Oktober
Umstrittene Amtsgerichts-Entscheidung zum "Telefonierverbot am Steuer"
Das Amtsgericht Sonthofen vertritt die Auffassung, dass auch die Benutzung eines Handsprechfunkgerätes ("Walkie-Talkie") gegen das "Telefonierverbot am Steuer" verstößt. Das Gericht hatte einen Fall zu entscheiden, bei dem eine Autofahrerin während der Fahrt ein (nicht näher beschriebenes) "Walkie-Talkie" am Ohr hielt und auf Funktion testete. Die Autofahrerin erhielt deshalb einen Bussgeldbescheid mit der Begründung, dass sie mit ihrem Verhalten gegen § 23 Absatz 1a der Straßenverkehrsordnung (StVO) verstoßen habe. Dort ist festgelegt, dass während der Fahrt bzw. bei laufendem Motor "dem Fahrzeugführer die Benutzung eines Mobil- oder Autotelefons untersagt (ist), wenn er hierfür das Mobiltelefon oder den Hörer des Autotelefons aufnimmt oder hält".
Nach bisheriger Rechtsauffassung gilt diese Regelung nicht für herkömmliche Funkgeräte (wie sie z.B. im CB-Funk, Amateurfunk und Betriebs- bzw. BOS-Funk verwendet werden), weil es sich dabei nicht um "Mobil- oder Autotelefone" handelt.
Das Amtsgericht Sonthofen ist anderer Meinung. In der Begründung des Amtsgerichts zu dem oben genannten Fall heißt es u.a.:
"Einziger Unterschied zu gewöhnlichen Mobilfunkgeräten ist, dass kein Mobilfunknetz benötigt wird und keine Nummer zu wählen ist. Dies rechtfertigt weder eine andere Betrachtung noch wird dadurch die grundsätzlich enge Auslegung des Begriffs 'Mobilfunkgerät' gesprengt. Bei Wikipedia wird Mobilfunk sogar bereits noch deutlicher als Sammelbezeichnung für den Betrieb von beweglichen Funkgeräten definiert. Darunter fallen vor allem tragbare Telefone (Mobiltelefone, Gegensprechverfahren) und in Fahrzeuge eingebaute Wechselsprechgeräte (z. B. Taxifunk). Wäre eine Einschränkung des Anwendungsbereichs, zum Beispiel auf die Nutzung 'öffentlich zugängliche Telefondienste', (....) durch Kraftfahrer, auf bestimmte Kommunikationszwecke, auf bestimmte Betriebsarten oder auf nachrichtentechnische Verfahren ('Wechselsprechen' oder 'Gegensprechen') gewollt gewesen, hätte es einer anderen Fassung des Wortlauts des Bußgeldtatbestandes selbst bedurft."

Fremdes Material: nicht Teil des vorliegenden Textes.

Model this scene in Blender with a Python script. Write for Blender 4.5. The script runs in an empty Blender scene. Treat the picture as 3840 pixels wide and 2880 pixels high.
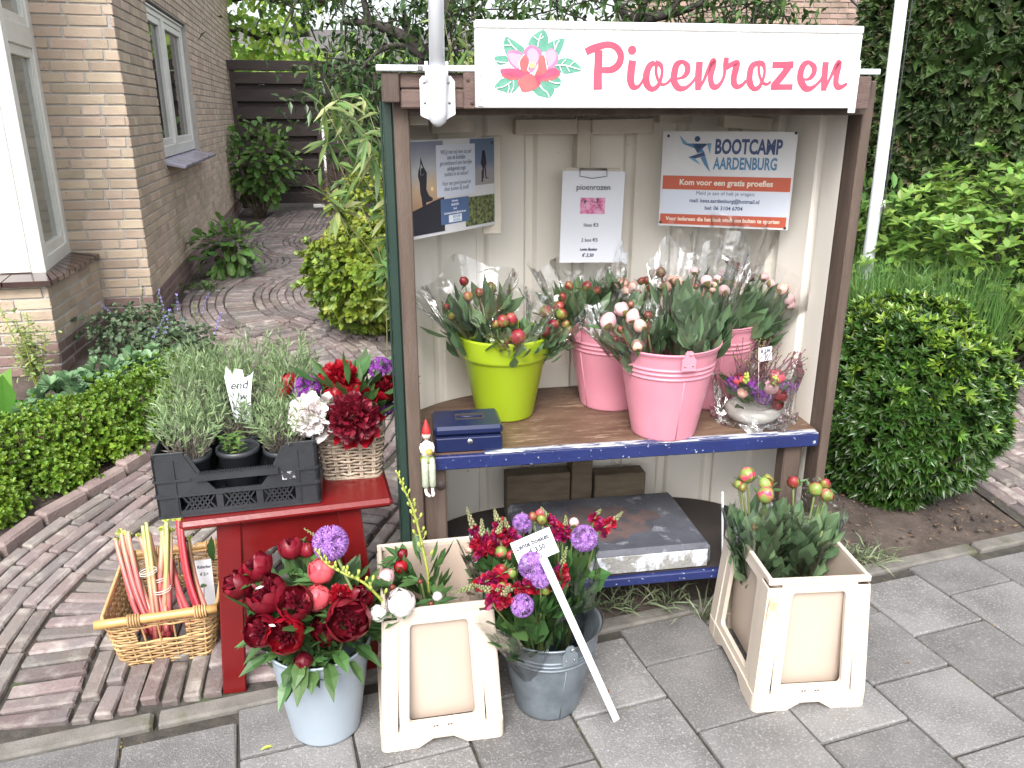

Juristen bemängeln, dass der in der Entscheidung des Amtsgericht aufgeführte Begriff "Mobilfunkgerät" in der besagten StVO-Regelung nirgendwo enthalten ist - dort ist vielmehr von einem "Mobil- oder Autotelefon" die Rede. Mit der Auslegung des Amtsgerichts sei möglicherweise "die äußerste Grenze richterlicher Interpretation" überschritten.